Tuesday, September 1, 2009


Or as I call it, the antidote.

Last week, when I was down the Jersey shore, my oldest son, Miles, and I drove back in his car to pick something up from the place where we were staying and on his satellite radio we heard an amazingly moving chorus of young voices singing. While trying to figure out what we were hearing, we ended up listening to a radio documentary and interview about what turned out to be a chorus of elementary school children recorded in the 1970s.

There was something so poignant about the sound of these kids singing David Bowie and Brian Wilson songs it brought tears to my eyes. And we were delightedly surprised to discover these kids were recorded in Canada in some obscure small town called Langley.

When he returned home to the Berkshires, Miles sent me three links to the three parts of another, filmed documentary about this recording and the people who made it. So here they are: one, two three.
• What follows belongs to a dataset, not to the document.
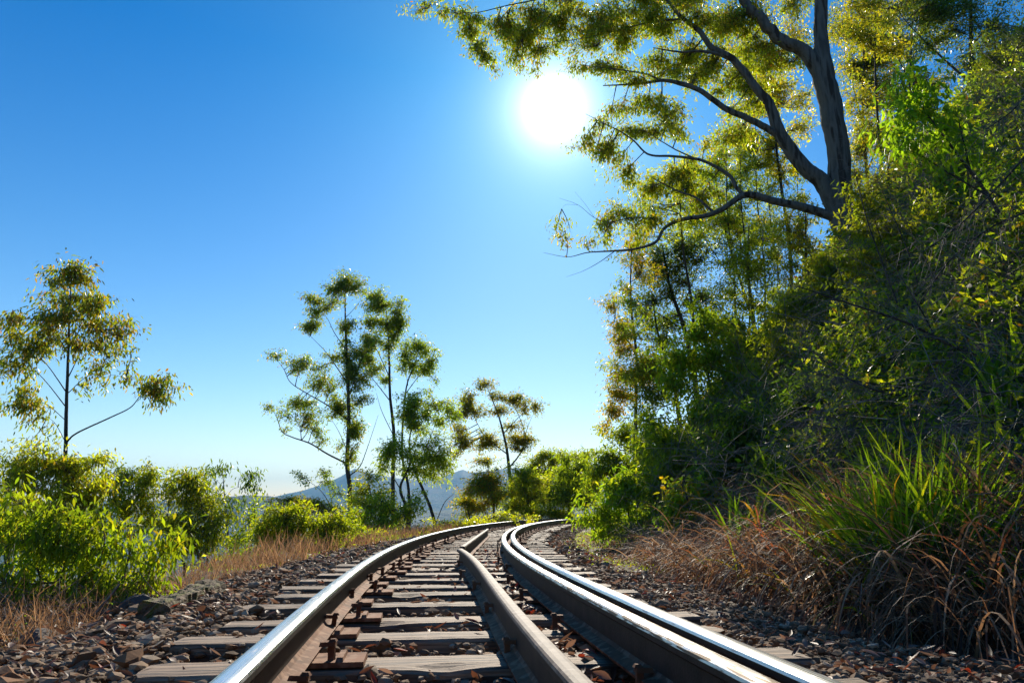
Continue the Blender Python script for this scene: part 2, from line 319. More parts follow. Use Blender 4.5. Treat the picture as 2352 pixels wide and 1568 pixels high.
# ------------------------------------------------------------------ rails
HEAD = [(-0.010, 0.0), (-0.058, 0.0), (-0.062, 0.010), (-0.020, 0.022), (-0.008, 0.032), (-0.007, 0.100), (-0.030, 0.112), (-0.034, 0.116), (-0.0345, 0.130), (-0.031, 0.137), (-0.024, 0.141), (-0.010, 0.143)]
def rail_profile():
    l_ = HEAD; r_ = [(-x, z) for x, z in reversed(HEAD)]
    return np.array(l_ + r_)
PROF = rail_profile(); NPF = len(PROF)
def rail_mats(kind):
    # material per profile face: 0 rust (foot), 1 dark web, 2 polished top
    out_ = []
    for i in range(NPF):
        a, b = PROF[i], PROF[(i + 1) % NPF]; zc = (a[1] + b[1]) / 2
        out_.append(0 if zc < 0.03 else (1 if zc < 0.128 else 2))
    return out_
def make_rail(name, pts, label, cat, z0, top, width=1.0, group=None, foot=None, cap=True):
    pts = np.asarray(pts); n = len(pts)
    T = unit(np.gradient(pts, axis=0)); side = np.stack([T[:, 1], -T[:, 0], np.zeros(n)], -1)
    s = np.concatenate([[0], np.cumsum(np.linalg.norm(np.diff(pts, axis=0), axis=1))])
    V = pts[:, None, :] + side[:, None, :] * (PROF[None, :, 0:1] * width) + np.array([0, 0, 1.0]) * (PROF[None, :, 1:2]) + np.array([0, 0, z0])
    i, j = np.meshgrid(np.arange(n - 1), np.arange(NPF), indexing='ij')
    a = i * NPF + j; b = i * NPF + (j + 1) % NPF
    Qr = np.stack([a, a + NPF, b + NPF, b], -1).reshape(-1, 4)
    mi = np.tile(rail_mats(top), n - 1)
    o = mesh_obj(name, V, Qr, [M_RUST, M_DARKSTEEL, top], smooth=True, mi=mi)
    me = o.data; uv = me.uv_layers.new(name='run')
    per = np.concatenate([[0], np.cumsum(np.linalg.norm(np.diff(PROF, axis=0), axis=1))])
    uvv = np.stack([np.repeat(s, NPF), np.tile(per, n)], -1); li = np.empty(len(me.loops), dtype=np.int32); me.loops.foreach_get('vertex_index', li)
    uv.data.foreach_set('uv', uvv[li].astype(np.float32).ravel())
    # end caps
    import bmesh
    bm = bmesh.new(); bm.from_mesh(me); bm.verts.ensure_lookup_table()
    for k in (0, n - 1):
        vs = [bm.verts[k * NPF + q] for q in range(NPF)]
        f = bm.faces.new(vs if k == 0 else vs[::-1]); f.material_index = 1; f.smooth = False
    if top is M_GUARD:
        for f in bm.faces: f.smooth = False
    for e in bm.edges:
        if len(e.link_faces) == 2 and e.calc_face_angle(0) > 0.42: e.smooth = False
    bm.to_mesh(me); bm.free()
    return tag(o, label, cat, group)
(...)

Watch the whole thing and I think you'll be equally touched. It's the antidote to the gratuitous violence, gratuitous irony, gratuitous anger etc. I've written about in recent posts. The achievement of these kids and their music teacher makes clear once again that true wealth is not measured by fame or fortune but by ways we touch others we encounter that brings more joy into the world.


tom said...

Watched the first part - enjoyed. Thanks for posting it - will check the others out tomorrow.

JIm said...

Obama’s Dear Leader Speech to the School Children

Liberals, in order to get the feeling for how abhorrent this is to many American citizens, imagine that it was George W. or Dick Cheney who was to give the address. Many find Obama’s policies ruinous for the country and anti American. Hopefully most schools will decide that reading, righting and rithmatic is more important than the pomposity of an arrogant socialist.

Unknown said...

I want the cd. Such a cool teacher w/such a cool idea.

-K- said...

Is his name "Jim" or "Jlm"?

Just slightly curious.

JIm said...

Jim. I am not good with a computer. I have not figured out how to correct an errant key stroke.